┌─ DATA ENTRIES

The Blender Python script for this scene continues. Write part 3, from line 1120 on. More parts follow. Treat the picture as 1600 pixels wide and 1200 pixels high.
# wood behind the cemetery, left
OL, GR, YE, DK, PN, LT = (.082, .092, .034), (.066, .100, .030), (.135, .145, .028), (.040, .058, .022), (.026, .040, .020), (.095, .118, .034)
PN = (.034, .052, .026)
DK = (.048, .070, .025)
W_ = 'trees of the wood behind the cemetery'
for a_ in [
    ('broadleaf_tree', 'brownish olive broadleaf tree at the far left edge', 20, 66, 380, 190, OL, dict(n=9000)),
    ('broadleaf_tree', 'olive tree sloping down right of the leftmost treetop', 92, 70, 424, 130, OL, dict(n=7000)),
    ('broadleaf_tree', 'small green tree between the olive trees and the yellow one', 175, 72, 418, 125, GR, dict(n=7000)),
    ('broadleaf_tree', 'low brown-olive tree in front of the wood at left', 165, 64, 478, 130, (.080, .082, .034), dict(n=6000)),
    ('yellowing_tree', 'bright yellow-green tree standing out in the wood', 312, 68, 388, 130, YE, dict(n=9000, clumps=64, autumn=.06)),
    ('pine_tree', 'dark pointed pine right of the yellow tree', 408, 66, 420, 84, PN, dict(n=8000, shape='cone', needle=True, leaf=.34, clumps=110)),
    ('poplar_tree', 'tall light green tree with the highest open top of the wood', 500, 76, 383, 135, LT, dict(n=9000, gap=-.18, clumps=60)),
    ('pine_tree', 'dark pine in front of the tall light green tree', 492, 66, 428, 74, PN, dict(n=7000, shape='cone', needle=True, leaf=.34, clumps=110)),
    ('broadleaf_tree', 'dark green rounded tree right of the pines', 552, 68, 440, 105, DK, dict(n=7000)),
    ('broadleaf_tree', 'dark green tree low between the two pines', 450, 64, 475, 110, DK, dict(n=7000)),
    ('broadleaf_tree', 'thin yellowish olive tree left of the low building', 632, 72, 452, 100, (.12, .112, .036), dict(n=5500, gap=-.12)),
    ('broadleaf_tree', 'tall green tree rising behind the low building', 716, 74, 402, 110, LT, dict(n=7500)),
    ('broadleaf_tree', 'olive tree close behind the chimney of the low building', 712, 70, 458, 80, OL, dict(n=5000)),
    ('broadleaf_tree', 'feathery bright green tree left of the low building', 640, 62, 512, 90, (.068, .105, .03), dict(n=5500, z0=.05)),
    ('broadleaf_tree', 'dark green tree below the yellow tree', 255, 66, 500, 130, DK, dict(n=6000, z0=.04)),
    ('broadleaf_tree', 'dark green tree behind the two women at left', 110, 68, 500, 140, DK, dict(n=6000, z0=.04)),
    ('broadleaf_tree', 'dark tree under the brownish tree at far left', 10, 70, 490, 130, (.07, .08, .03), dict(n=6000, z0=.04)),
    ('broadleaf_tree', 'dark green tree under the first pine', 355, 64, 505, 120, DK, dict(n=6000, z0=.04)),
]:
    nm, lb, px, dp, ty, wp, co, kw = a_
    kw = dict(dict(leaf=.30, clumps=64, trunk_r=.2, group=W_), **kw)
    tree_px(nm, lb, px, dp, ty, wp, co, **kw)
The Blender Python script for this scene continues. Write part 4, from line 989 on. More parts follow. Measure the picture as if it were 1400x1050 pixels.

└─

EXERCISE PROMPT: Print all of the data exactly as it was given.

ANSWER FOR THE TASK:
The Blender Python script for this scene continues. Write part 3, from line 1120 on. More parts follow. Treat the picture as 1600 pixels wide and 1200 pixels high.
# wood behind the cemetery, left
OL, GR, YE, DK, PN, LT = (.082, .092, .034), (.066, .100, .030), (.135, .145, .028), (.040, .058, .022), (.026, .040, .020), (.095, .118, .034)
PN = (.034, .052, .026)
DK = (.048, .070, .025)
W_ = 'trees of the wood behind the cemetery'
for a_ in [
    ('broadleaf_tree', 'brownish olive broadleaf tree at the far left edge', 20, 66, 380, 190, OL, dict(n=9000)),
    ('broadleaf_tree', 'olive tree sloping down right of the leftmost treetop', 92, 70, 424, 130, OL, dict(n=7000)),
    ('broadleaf_tree', 'small green tree between the olive trees and the yellow one', 175, 72, 418, 125, GR, dict(n=7000)),
    ('broadleaf_tree', 'low brown-olive tree in front of the wood at left', 165, 64, 478, 130, (.080, .082, .034), dict(n=6000)),
    ('yellowing_tree', 'bright yellow-green tree standing out in the wood', 312, 68, 388, 130, YE, dict(n=9000, clumps=64, autumn=.06)),
    ('pine_tree', 'dark pointed pine right of the yellow tree', 408, 66, 420, 84, PN, dict(n=8000, shape='cone', needle=True, leaf=.34, clumps=110)),
    ('poplar_tree', 'tall light green tree with the highest open top of the wood', 500, 76, 383, 135, LT, dict(n=9000, gap=-.18, clumps=60)),
    ('pine_tree', 'dark pine in front of the tall light green tree', 492, 66, 428, 74, PN, dict(n=7000, shape='cone', needle=True, leaf=.34, clumps=110)),
    ('broadleaf_tree', 'dark green rounded tree right of the pines', 552, 68, 440, 105, DK, dict(n=7000)),
    ('broadleaf_tree', 'dark green tree low between the two pines', 450, 64, 475, 110, DK, dict(n=7000)),
    ('broadleaf_tree', 'thin yellowish olive tree left of the low building', 632, 72, 452, 100, (.12, .112, .036), dict(n=5500, gap=-.12)),
    ('broadleaf_tree', 'tall green tree rising behind the low building', 716, 74, 402, 110, LT, dict(n=7500)),
    ('broadleaf_tree', 'olive tree close behind the chimney of the low building', 712, 70, 458, 80, OL, dict(n=5000)),
    ('broadleaf_tree', 'feathery bright green tree left of the low building', 640, 62, 512, 90, (.068, .105, .03), dict(n=5500, z0=.05)),
    ('broadleaf_tree', 'dark green tree below the yellow tree', 255, 66, 500, 130, DK, dict(n=6000, z0=.04)),
    ('broadleaf_tree', 'dark green tree behind the two women at left', 110, 68, 500, 140, DK, dict(n=6000, z0=.04)),
    ('broadleaf_tree', 'dark tree under the brownish tree at far left', 10, 70, 490, 130, (.07, .08, .03), dict(n=6000, z0=.04)),
    ('broadleaf_tree', 'dark green tree under the first pine', 355, 64, 505, 120, DK, dict(n=6000, z0=.04)),
]:
    nm, lb, px, dp, ty, wp, co, kw = a_
    kw = dict(dict(leaf=.30, clumps=64, trunk_r=.2, group=W_), **kw)
    tree_px(nm, lb, px, dp, ty, wp, co, **kw)
The Blender Python script for this scene continues. Write part 4, from line 989 on. More parts follow. Measure the picture as if it were 1400x1050 pixels.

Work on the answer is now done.